Sommé de toutes parts d'en finir vite avec le cauchemar de Guantanamo, symbole des excès de la lutte antiterroriste de son prédécesseur, Barack Obama va s'atteler dès sa prise de fonctions à vider la prison de ses détenus mais aussi à mettre un terme aux tribunaux d'exception.

Le président élu devrait, selon la presse américaine, signer l'ordre de fermeture dès le 20 janvier. Il devrait également suspendre le système judiciaire créé spécialement pour les détenus de Guantanamo - parmi lesquels cinq hommes accusés d'avoir organisé le 11-Septembre qui n'ont toujours pas été jugés.

Très controversé, ce système d'exception créé en 2006 a pour l'instant jugé trois détenus, dont un a plaidé coupable, un a fini de purger sa peine, et le troisième, propagandiste de Oussama ben Laden, a été condamné à la prison à vie après avoir refusé de se défendre.

Le suspens demeure pour savoir si le procès de Omar Khadr, un jeune Canadien arrêté en Afghanistan alors qu'il avait 15 ans, se tiendra comme prévu le 26 janvier, à Guantanamo.

Comme la plupart des quelque 250 hommes aujourd'hui détenus à Guantanamo, sur 800 environ passés par ses cellules, il y est enfermé depuis près de sept ans.

Seule une vingtaine de détenus ont été formellement inculpés de «crimes de guerre», les autres sont soit soupçonnés d'appartenir ou de soutenir le réseau terroriste Al-Qaeda, soit blanchis (une cinquantaine) mais ne peuvent être renvoyés dans leur pays d'origine où ils risquent des persécutions.

Ce sont ces derniers que les pays européens qui ont récemment offert leur aide à la nouvelle administration pourraient accueillir.

La situation des autres est plus complexe.

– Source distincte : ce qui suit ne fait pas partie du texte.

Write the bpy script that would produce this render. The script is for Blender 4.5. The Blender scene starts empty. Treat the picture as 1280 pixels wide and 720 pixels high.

Le président élu a prévenu que fermer Guantanamo est «plus difficile que nombre de gens ne le pensent», notamment pour savoir quel sort réserver au «grand nombre de personnes très dangereuses et qui n'ont pas été jugées».

Pour Jonathan Drimmer, professeur de droit spécialisé dans les crimes de guerre à l'université de Georgetown interrogé par l'AFP, M. Obama «va fermer Guantanamo avant la fin de sa première année de mandat».

Pour cela, il devra résoudre l'équation laissée par son prédécesseur: les États-Unis peuvent-ils restaurer leur image à l'international et s'arroger dans le même temps le droit de détenir des hommes soupçonnés de terrorisme indéfiniment, sans les inculper.

La plupart des experts n'imaginent pas que M. Obama fasse passer une loi autorisant la détention illimitée sans charges.

Interrogé par l'AFP, David Remes, avocat de 17 détenus yéménites classe de fait les détenus en «deux catégories: ceux qu'on relâche et ceux qu'on juge». Pour lui «fermer Guantanamo n'est pas si compliqué».

Par ailleurs, rappelle Me Remes, trouver enfin un accord avec le Yémen pour y renvoyer les détenus qui en sont originaires «videra la prison de 40% de sa population», soit une centaine de détenus.

Pour les détenus éligibles à la liberté, l'examen civil au cas par cas de la justification de la détention de chaque homme, autorisé en juin dernier par la Cour suprême, est en cours devant la cour fédérale de Washington. Sur huit cas aboutis à l'heure actuelle, cinq ont été déclarés illégalement détenus.

Pour ceux que les États-Unis ne veulent pas rendre à la vie civile en revanche, les observateurs envisagent qu'ils soient accueillis dans des prisons sur le sol américain, même si les élus des États concernés voient cela d'un mauvais oeil. Là, estime M. Drimmer, «un petit groupe de prisonniers, les pires du pire» seront jugés «devant des cours fédérales ou militaires classiques».

A plus long terme, estime le professeur, une autre «option comme un tribunal de sécurité nationale pourrait fonctionner» mais serait longue à mettre en place. «Je soupçonne la nouvelle administration de vouloir clore le chapitre Guantanamo le plus vite possible», ajoute-t-il.